**REQUIRED TASK:** Count the lines below that contain "objects". Give only the number.

**SUPPLIED INFORMATION:**
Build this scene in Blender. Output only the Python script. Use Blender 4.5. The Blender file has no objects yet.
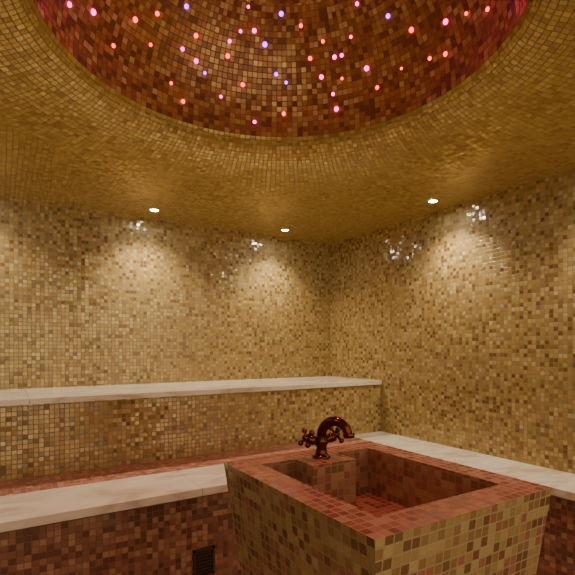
import bpy, bmesh, math, random
from mathutils import Vector
random.seed(7)
scene=bpy.context.scene
FL=-0.12; CZ=2.3; EYE=1.21; F=461.0
XW,XE,YS,YN=-1.06,2.993,-0.76,3.943

# ---------------- materials ----------------
def new_mat(name):
    m=bpy.data.materials.new(name); m.use_nodes=True
    nt=m.node_tree; b=nt.nodes['Principled BSDF']
    return m,nt,b
def simple(name,col,rough=.4,metal=0,emit=None,es=0):
    m,nt,b=new_mat(name)
    b.inputs['Base Color'].default_value=(*col,1); b.inputs['Roughness'].default_value=rough
    b.inputs['Metallic'].default_value=metal
    if emit: 
        b.inputs['Emission Color'].default_value=(*emit,1); b.inputs['Emission Strength'].default_value=es
    return m
def mosaic(name,cols,grout,size=.031,tilt=.10,rough=.22,metal=.25,gw=.10,off=(0,0),clus=.35,spec=.6):
    m,nt,b=new_mat(name); N=nt.nodes; L=nt.links
    def n(t,**k):
        x=N.new(t)
        for a,v in k.items(): setattr(x,a,v)
        return x
    uv=n('ShaderNodeUVMap'); uv.uv_map='UVMap'
    o=n('ShaderNodeVectorMath',operation='SUBTRACT'); L.new(uv.outputs[0],o.inputs[0]); o.inputs[1].default_value=(off[0],off[1],0)
    sc=n('ShaderNodeVectorMath',operation='SCALE'); L.new(o.outputs[0],sc.inputs[0]); sc.inputs['Scale'].default_value=1/size
    fl=n('ShaderNodeVectorMath',operation='FLOOR'); L.new(sc.outputs[0],fl.inputs[0])
    fr=n('ShaderNodeVectorMath',operation='FRACTION'); L.new(sc.outputs[0],fr.inputs[0])
    wn=n('ShaderNodeTexWhiteNoise',noise_dimensions='2D'); L.new(fl.outputs[0],wn.inputs['Vector'])
    ns=n('ShaderNodeTexNoise',noise_dimensions='2D'); L.new(fl.outputs[0],ns.inputs['Vector']); ns.inputs['Scale'].default_value=.09; ns.inputs['Detail'].default_value=2
    a=n('ShaderNodeMath',operation='MULTIPLY_ADD'); L.new(ns.outputs[0],a.inputs[0]); a.inputs[1].default_value=clus; a.inputs[2].default_value=-.5*clus
    ad=n('ShaderNodeMath',operation='ADD',use_clamp=True); L.new(a.outputs[0],ad.inputs[0]); L.new(wn.outputs['Value'],ad.inputs[1])
    cr=n('ShaderNodeValToRGB'); cr.color_ramp.interpolation='CONSTANT'
    els=cr.color_ramp.elements
    while len(els)<len(cols): els.new(.5)
    for i,(p,c) in enumerate(cols):
        els[i].position=p
    for i,(p,c) in enumerate(cols): els[i].color=(*c,1)
    L.new(ad.outputs[0],cr.inputs[0])
    sp=n('ShaderNodeSeparateXYZ'); L.new(fr.outputs[0],sp.inputs[0])
    def edge(s):
        p=n('ShaderNodeMath',operation='PINGPONG'); L.new(s,p.inputs[0]); p.inputs[1].default_value=.5
        return p.outputs[0]
    mn=n('ShaderNodeMath',operation='MINIMUM'); L.new(edge(sp.outputs[0]),mn.inputs[0]); L.new(edge(sp.outputs[1]),mn.inputs[1])
    mr=n('ShaderNodeMapRange'); L.new(mn.outputs[0],mr.inputs[0]); mr.inputs[1].default_value=gw*.4; mr.inputs[2].default_value=gw*.75
    mx=n('ShaderNodeMix',data_type='RGBA'); L.new(mr.outputs[0],mx.inputs[0]); mx.inputs[6].default_value=(*grout,1); L.new(cr.outputs[0],mx.inputs[7])
    L.new(mx.outputs[2],b.inputs['Base Color'])
    rr=n('ShaderNodeMapRange'); L.new(mr.outputs[0],rr.inputs[0]); rr.inputs[3].default_value=.8; rr.inputs[4].default_value=rough
    L.new(rr.outputs[0],b.inputs['Roughness'])
    mt=n('ShaderNodeMath',operation='MULTIPLY'); L.new(mr.outputs[0],mt.inputs[0]); mt.inputs[1].default_value=metal
    L.new(mt.outputs[0],b.inputs['Metallic'])
    b.inputs['Specular IOR Level'].default_value=spec
    ge=n('ShaderNodeNewGeometry')
    s1=n('ShaderNodeVectorMath',operation='SUBTRACT'); L.new(wn.outputs['Color'],s1.inputs[0]); s1.inputs[1].default_value=(.5,.5,.5)
    s2=n('ShaderNodeVectorMath',operation='SCALE'); L.new(s1.outputs[0],s2.inputs[0]); s2.inputs['Scale'].default_value=tilt
    s3=n('ShaderNodeVectorMath',operation='ADD'); L.new(s2.outputs[0],s3.inputs[0]); L.new(ge.outputs['Normal'],s3.inputs[1])
    s4=n('ShaderNodeVectorMath',operation='NORMALIZE'); L.new(s3.outputs[0],s4.inputs[0])
    bp=n('ShaderNodeBump'); bp.inputs['Strength'].default_value=.35; bp.inputs['Distance'].default_value=.002
    L.new(mr.outputs[0],bp.inputs['Height']); L.new(s4.outputs[0],bp.inputs['Normal'])
    L.new(bp.outputs[0],b.inputs['Normal'])
    return m
gold=[(0,(.20,.115,.035)),(.09,(.31,.195,.06)),(.26,(.41,.28,.095)),(.55,(.48,.34,.125)),(.8,(.57,.43,.19)),(.93,(.34,.25,.11))]
goldc=[(0,(.38,.24,.06)),(.15,(.46,.31,.08)),(.45,(.52,.36,.10)),(.75,(.58,.42,.12)),(.92,(.64,.48,.17))]
domec=[(0,(.26,.10,.03)),(.2,(.40,.175,.05)),(.5,(.52,.25,.075)),(.75,(.62,.36,.11)),(.93,(.72,.50,.2))]
redc=[(0,(.26,.08,.055)),(.3,(.36,.13,.09)),(.6,(.45,.185,.125)),(.85,(.50,.27,.18))]  # red-brown tiles with the dome LEDs' red cast put into the colour
intc=[(0,(.26,.12,.06)),(.3,(.38,.18,.10)),(.6,(.45,.24,.13)),(.85,(.34,.12,.08))]
lowc=[(0,(.16,.065,.04)),(.3,(.26,.115,.07)),(.6,(.35,.17,.105)),(.85,(.43,.25,.15))]  # brown tiles, reddened to carry the dome's red glow on the riser
basc=[(0,(.17,.085,.03)),(.2,(.26,.155,.055)),(.42,(.34,.23,.085)),(.68,(.41,.30,.12)),(.86,(.32,.13,.075))]
M_wall=mosaic('mosaic_gold_wall',gold,(.22,.15,.06),rough=.14,metal=.18,size=.0285,tilt=.16,spec=.9,gw=.12,clus=.35)
M_ceil=mosaic('mosaic_gold_ceiling',goldc,(.18,.12,.04),tilt=.16,rough=.25,metal=.35,size=.029,gw=.12)
M_dome=mosaic('mosaic_copper_dome',domec,(.15,.07,.03),tilt=.16,rough=.27,metal=.35,size=.029)
M_red=mosaic('mosaic_red_brown',redc,(.40,.2,.14),tilt=.06,rough=.3,metal=.1)
M_low=mosaic('mosaic_brown_riser',lowc,(.18,.09,.06))
M_floor=mosaic('mosaic_floor',lowc,(.2,.12,.08),rough=.4)
def marble():
    m,nt,b=new_mat('beige_marble'); N=nt.nodes;L=nt.links
    g=N.new('ShaderNodeNewGeometry')
    mp=N.new('ShaderNodeMapping'); mp.inputs['Scale'].default_value=(1.2,2.8,3); mp.inputs['Rotation'].default_value=(0,0,.35); L.new(g.outputs['Position'],mp.inputs[0])
    w=N.new('ShaderNodeTexNoise'); w.inputs['Scale'].default_value=2.4; w.inputs['Detail'].default_value=10; w.inputs['Distortion'].default_value=1.2
    L.new(mp.outputs[0],w.inputs['Vector'])
    cr=N.new('ShaderNodeValToRGB'); e=cr.color_ramp.elements
    e[0].position=.36; e[0].color=(.56,.47,.36,1); e[1].position=.62; e[1].color=(.78,.72,.61,1)
    x=e.new(.48); x.color=(.71,.63,.52,1)
    L.new(w.outputs[0],cr.inputs[0]); L.new(cr.outputs[0],b.inputs['Base Color'])
    b.inputs['Roughness'].default_value=.2
    return m
M_marble=marble()
M_bronze=simple('antique_copper',(.16,.045,.024),.2,.95)
M_chrome=simple('chrome_trim',(.7,.65,.55),.2,1)
M_lamp=simple('lamp_glow',(1,1,1),.5,0,(.93,.95,1),150)
M_dark=simple('vent_dark',(.015,.012,.01),.5)

# ---------------- helpers ----------------
def finish(name,bm,mats,parent=None,smooth=False):
    me=bpy.data.meshes.new(name)
    bmesh.ops.recalc_face_normals(bm,faces=bm.faces)
    uvl=bm.loops.layers.uv.get('UVMap') or bm.loops.layers.uv.new('UVMap')
    for f in bm.faces:
        n=f.normal; ax=max(range(3),key=lambda i:abs(n[i]))
        for l in f.loops:
            c=l.vert.co
            l[uvl].uv=((c.y,c.z),(c.x,c.z),(c.x,c.y))[ax]
    for f in bm.faces: f.smooth=smooth
    bm.to_mesh(me); bm.free()
    ob=bpy.data.objects.new(name,me); scene.collection.objects.link(ob)
    for m in (mats if isinstance(mats,list) else [mats]): me.materials.append(m)
    if parent: ob.parent=parent
    return ob
def addbox(bm,a,b,mi=0,bev=0):
    vs=[bm.verts.new((x,y,z)) for z in (a[2],b[2]) for y in (a[1],b[1]) for x in (a[0],b[0])]
    fs=[(0,2,3,1),(4,5,7,6),(0,1,5,4),(2,6,7,3),(0,4,6,2),(1,3,7,5)]
    out=[]
    for f in fs:
        q=bm.faces.new([vs[i] for i in f]); q.material_index=mi; out.append(q)
    if bev:
        ed=list({e for q in out for e in q.edges})
        bmesh.ops.bevel(bm,geom=ed,offset=bev,segments=2,affect='EDGES',profile=.5)
def box(name,a,b,mat,parent=None,bev=0):
    bm=bmesh.new(); addbox(bm,a,b,0,bev); return finish(name,bm,mat,parent=parent)
def empty(name,loc=(0,0,0)):
    e=bpy.data.objects.new(name,None); e.empty_display_size=.1; e.location=loc; scene.collection.objects.link(e); return e
def lathe(bm,prof,origin,axis=Vector((0,0,1)),seg=24):
    q=axis.to_track_quat('Z','Y'); rings=[]
    for r,z in prof:
        rings.append([bm.verts.new(Vector(origin)+q@Vector((r*math.cos(2*math.pi*i/seg),r*math.sin(2*math.pi*i/seg),z))) for i in range(seg)])
    for a,b in zip(rings,rings[1:]):
        for i in range(seg):
            j=(i+1)%seg; bm.faces.new((a[i],a[j],b[j],b[i]))
    for r_,fl in ((rings[0],True),(rings[-1],False)):
        bm.faces.new(r_[::-1] if fl else r_)

# ---------------- room shell ----------------
T=.12
box('wall_back',(XW-T,YN,FL),(XE+T,YN+T,CZ),M_wall)
box('wall_right',(XE,YS,FL),(XE+T,YN,CZ),M_wall)
box('wall_left',(XW-T,YS,FL),(XW,YN,CZ),M_wall)
box('floor',(XW-T,YS,FL-.1),(XE+T,YN+T,FL),M_floor)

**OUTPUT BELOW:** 3